- STATED GOAL
Copy nothing but the lines below running from the line containing "Keep writing the" through the line containing "return (np.array(Vn) if", both end lines included.

Start of DATA FOR THIS EXERCISE

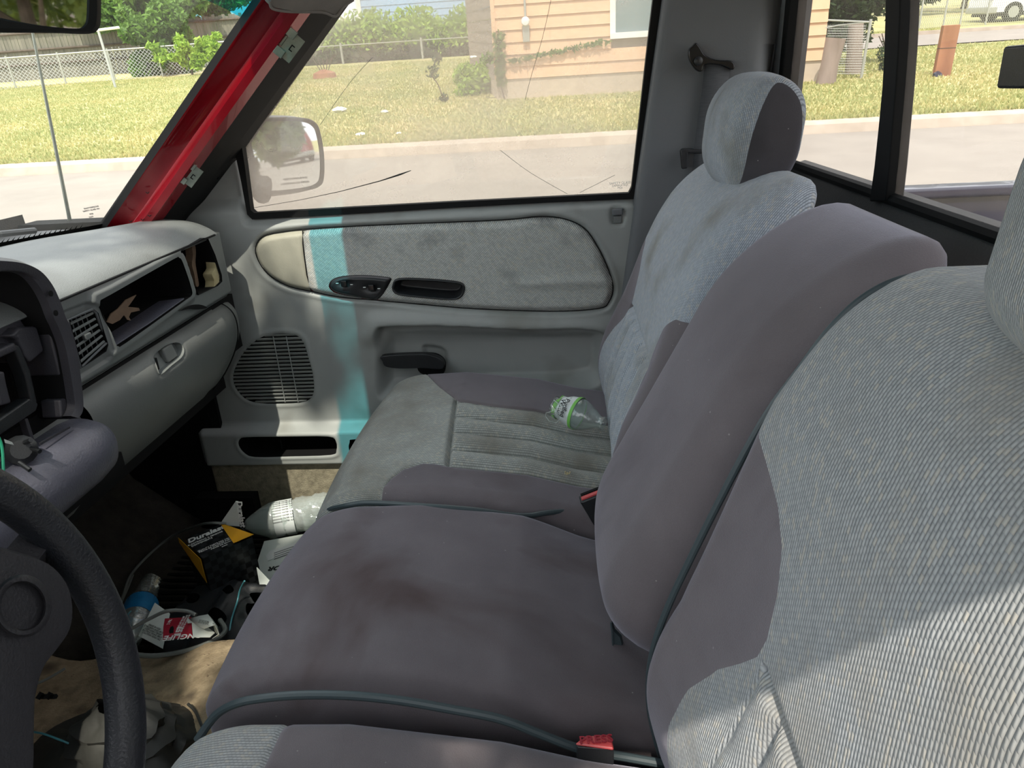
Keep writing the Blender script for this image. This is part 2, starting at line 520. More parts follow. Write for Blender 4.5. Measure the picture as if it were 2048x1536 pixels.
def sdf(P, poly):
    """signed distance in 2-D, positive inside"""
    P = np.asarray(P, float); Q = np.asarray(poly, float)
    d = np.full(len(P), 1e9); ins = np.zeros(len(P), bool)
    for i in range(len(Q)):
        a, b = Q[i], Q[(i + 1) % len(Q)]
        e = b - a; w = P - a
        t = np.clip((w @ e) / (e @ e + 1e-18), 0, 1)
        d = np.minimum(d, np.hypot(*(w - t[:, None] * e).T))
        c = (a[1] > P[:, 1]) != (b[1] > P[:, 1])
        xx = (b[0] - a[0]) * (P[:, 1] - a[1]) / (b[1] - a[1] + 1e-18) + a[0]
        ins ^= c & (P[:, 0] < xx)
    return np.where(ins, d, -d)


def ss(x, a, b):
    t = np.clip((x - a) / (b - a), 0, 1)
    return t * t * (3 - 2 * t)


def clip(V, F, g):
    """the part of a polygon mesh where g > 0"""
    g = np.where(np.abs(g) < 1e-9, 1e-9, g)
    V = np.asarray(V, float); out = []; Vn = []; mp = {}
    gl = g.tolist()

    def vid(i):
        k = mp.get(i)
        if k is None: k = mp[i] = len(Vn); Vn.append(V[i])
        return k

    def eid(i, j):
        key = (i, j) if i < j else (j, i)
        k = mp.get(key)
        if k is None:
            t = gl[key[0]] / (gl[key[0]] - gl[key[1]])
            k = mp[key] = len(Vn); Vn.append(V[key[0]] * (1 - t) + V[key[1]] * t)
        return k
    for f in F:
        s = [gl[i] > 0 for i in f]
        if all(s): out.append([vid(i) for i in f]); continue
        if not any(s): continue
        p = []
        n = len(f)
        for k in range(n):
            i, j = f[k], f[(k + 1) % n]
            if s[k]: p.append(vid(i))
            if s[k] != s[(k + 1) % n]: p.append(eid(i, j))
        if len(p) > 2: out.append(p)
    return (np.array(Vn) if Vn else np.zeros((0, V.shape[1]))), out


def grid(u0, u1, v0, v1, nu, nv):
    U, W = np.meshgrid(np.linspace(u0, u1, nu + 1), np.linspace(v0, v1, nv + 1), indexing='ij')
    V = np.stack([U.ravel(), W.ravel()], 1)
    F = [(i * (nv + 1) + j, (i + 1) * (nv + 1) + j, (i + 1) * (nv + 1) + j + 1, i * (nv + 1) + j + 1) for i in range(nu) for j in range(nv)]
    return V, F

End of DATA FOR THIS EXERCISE
Start of DATA FOR THIS EXERCISE

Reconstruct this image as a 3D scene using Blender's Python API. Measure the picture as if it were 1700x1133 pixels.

End of DATA FOR THIS EXERCISE

- COMPLETED TASK
Keep writing the Blender script for this image. This is part 2, starting at line 520. More parts follow. Write for Blender 4.5. Measure the picture as if it were 2048x1536 pixels.
def sdf(P, poly):
    """signed distance in 2-D, positive inside"""
    P = np.asarray(P, float); Q = np.asarray(poly, float)
    d = np.full(len(P), 1e9); ins = np.zeros(len(P), bool)
    for i in range(len(Q)):
        a, b = Q[i], Q[(i + 1) % len(Q)]
        e = b - a; w = P - a
        t = np.clip((w @ e) / (e @ e + 1e-18), 0, 1)
        d = np.minimum(d, np.hypot(*(w - t[:, None] * e).T))
        c = (a[1] > P[:, 1]) != (b[1] > P[:, 1])
        xx = (b[0] - a[0]) * (P[:, 1] - a[1]) / (b[1] - a[1] + 1e-18) + a[0]
        ins ^= c & (P[:, 0] < xx)
    return np.where(ins, d, -d)


def ss(x, a, b):
    t = np.clip((x - a) / (b - a), 0, 1)
    return t * t * (3 - 2 * t)


def clip(V, F, g):
    """the part of a polygon mesh where g > 0"""
    g = np.where(np.abs(g) < 1e-9, 1e-9, g)
    V = np.asarray(V, float); out = []; Vn = []; mp = {}
    gl = g.tolist()

    def vid(i):
        k = mp.get(i)
        if k is None: k = mp[i] = len(Vn); Vn.append(V[i])
        return k

    def eid(i, j):
        key = (i, j) if i < j else (j, i)
        k = mp.get(key)
        if k is None:
            t = gl[key[0]] / (gl[key[0]] - gl[key[1]])
            k = mp[key] = len(Vn); Vn.append(V[key[0]] * (1 - t) + V[key[1]] * t)
        return k
    for f in F:
        s = [gl[i] > 0 for i in f]
        if all(s): out.append([vid(i) for i in f]); continue
        if not any(s): continue
        p = []
        n = len(f)
        for k in range(n):
            i, j = f[k], f[(k + 1) % n]
            if s[k]: p.append(vid(i))
            if s[k] != s[(k + 1) % n]: p.append(eid(i, j))
        if len(p) > 2: out.append(p)
    return (np.array(Vn) if Vn else np.zeros((0, V.shape[1]))), out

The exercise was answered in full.